Wednesday, 18 September 2013

Grillshack

Grillshack has thankfully replaced the execrable Alphabet Bar on Beak Street, and early signs are positive. First impressions are a slightly baffling array of innovation; no reservations standard but you can sign up for a text when your table is ready. But once you’re in, the options for ordering are overwhelming. Do you download their app and go through that? Or perhaps at the DIY till points? Or yes, there is a counter. Which most people seem to do.

The menu is edited fairly tightly – the burger with add-ons (my newly gluten-free other half is appeased here, but at a 75p surcharge absent from the admittedly higher priced Honest Burgers), a steak, some chicken. Basic yes, and not ground-breaking so far. Although crowd pleasers equate to  crowds and this has certainly been the case on both visits of mine.

Grillshack’s £5-ish burger is my nap here: a juicy, decent sized patty, just pink enough for the purists among us, pretty damn tasty. Bun replete with a light bead of sweat, and bacon proper. 

The steak with shoestring fries is value for the meat alone; a rib-eye supposedly but pulverised into the sort of escalope you might expect in a steak sandwich. No complaints at a £10 price point. Their regular fries have a fantastic seasoning which eclipses the rather lacklustre shoestrings too, which need a touch of sexing up, April Bloomfield style.


But food isn’t the main draw here. It’s serviceable, nay, quite good, but the ease and charm of Grillshack won this pig over.
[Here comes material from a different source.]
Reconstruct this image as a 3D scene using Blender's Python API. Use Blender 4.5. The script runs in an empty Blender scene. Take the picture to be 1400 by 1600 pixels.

At such great value it’s definitely positioning itself as a Flat Iron, Five Guys and Shake Shack contender, and leaving the higher end of those markets well alone. The key will be repeat business, bolstered by service levels. Which are fantastic by the way; truly attentive and friendly.

Richard Caring’s stewardship of Le Caprice, Soho House Group and others over the years has proven that punters return hungrily again and again for 7/10 food when you give them 9/10 service. As long as it’s decent, great people add the magic finishing touch to make the occasion. Grillshack is a fast food version of that clever approach.

Yes I’m a predictable cynic and Grillshack is an achingly portable concept, probably conceived as such, but so what? Better more of this than some of the rubbish out there now, and nobody would object to W1 service levels radiating outwards, with the food people actually want to eat.

Grillshack on Urbanspoon

Wednesday, 4 September 2013

Casse-Croûte

Casse-Croûte is a relatively new French bistro, bang in the middle of that strip of foodie escapism, Bermondsey Street. Sure, you can have a very London experience in either of the opposing boozers, but Jose and Pizarro can whisk you away to Madrid, Village East to New York and Zucca to Milan. Although I always find Zucca has a New York feel too. And Village East is getting a long overdue refurb, so who knows.
 
But anyway, the point remains that Bermondsey Street is like being on holiday. A sophisticated, epicurean update of the pulling holiday’s ubiquitous ‘bar street’, only it’s for people with slightly more money and slightly less flesh on show. Slightly. And ironically, more actual Europeans than the Brit-infested resorts.

Casse-Croûte (might as well persist with the accent) is the cookie-cutter charming neighbourhood place of your dreams, to a fault. It vaguely reminded me of The Little Owl in that regard. The welcome and exuberance are en francais, but they were far warmer than any I’ve received in France. And yes, that includes outside of Paris.


Food? Well, we ate an awful lot. Before the starters, charcuterie sliced to order mere inches from our heads accompanied a crisp cremant. A nice menu touch, as too often (even in French places) the non-champagne option is prosecco – not to be sniffed at of course, but some beautiful fizz comes from The Loire too.


To start, a garlicky sausage and onion jam laden brioche (a posh sausage roll and no less for it). Excellent. As for the others’ dishes, to be honest I can’t actually remember as we were already rolling in the aisles.

Blame the handsome staff for turning our table of gals and gays a tad bawdy (the raging horn, in fact) or that seductively thirsty combination of food, open windows and a warm summer night – but we had a very good time.


On to mains, a huge, beautiful platter of roast lamb was shared. I had a pork dish I wasn’t familiar with but it was a massive, house-made sausage in a rich broth of cannellini beans and vegetables.


So, sausage rolls and then sausage and beans. Very cosmopolitan, me.

I can barely remember leaving, but we did share amongst other things an amazing strawberry and pistachio tart. One wine followed the other as we glugged from Loire to Rhone, and they were all delicious.

I absolutely loved Casse-Croûte. The only issue with its quality, vibes and ever-changing menu is that my every attempt to return has failed miserably. One for the little black book yes, but the secret’s out.